IT is good news that the LEP is not going easy on the EZs, and is applying for a scattering of them across the TV rather than only one.

Please forgive the acronyms, but Enterprise Zones (EZs) and the RGF (sorry – that’s Regional Growth Fund) are the most important parts of this Government’s bid to promote private enterprise in areas which are suffering most from public sector cutbacks.

Therefore, the Tees Valley (TV) Local Economic Partnership (LEP) is right to try and maximise the benefits across the whole area.

When Chancellor George Osborne announced that the TV would get an EZ in the Budget, many presumed that it would be a single geographical location. We argued that that would be too narrow, and that the EZ should look to boost certain sectors rather than just an area on the ground.

By putting forward eight sites which could together make up one EZ, the LEP is looking to boost the Tees Valley’s renewable energy, digital and advanced engineering sectors – sectors which have great potential.

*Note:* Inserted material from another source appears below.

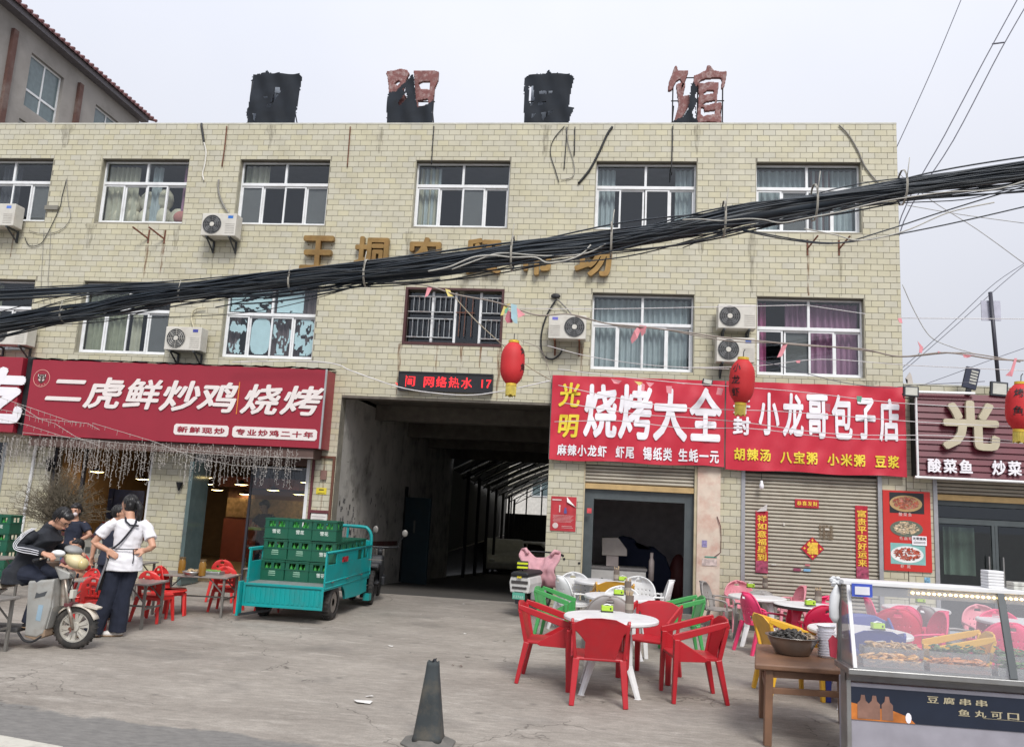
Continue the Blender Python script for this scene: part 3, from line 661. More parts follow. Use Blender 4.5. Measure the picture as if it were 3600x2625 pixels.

This ingenious approach may have been borne partly out of local political necessity: if there had been only one location, four of the five local authority areas within the Tees Valley would have felt that they were missing out. This approach prevents that.

It will still be interesting to see if the EZs can be prevented from sucking in jobs and businesses from outside areas – if you were starting up a business, you would choose to do it at one of the eight sites where you could save thousands of pounds in business rates rather than anywhere else.

But it is so good to see the Tees Valley leading the way nationally in bidding for growth.

Now it is over to Eric Pickles, the Local Government Secretary, to decide whether the TV LEP’s EZ approach gets three letters of approval: YES.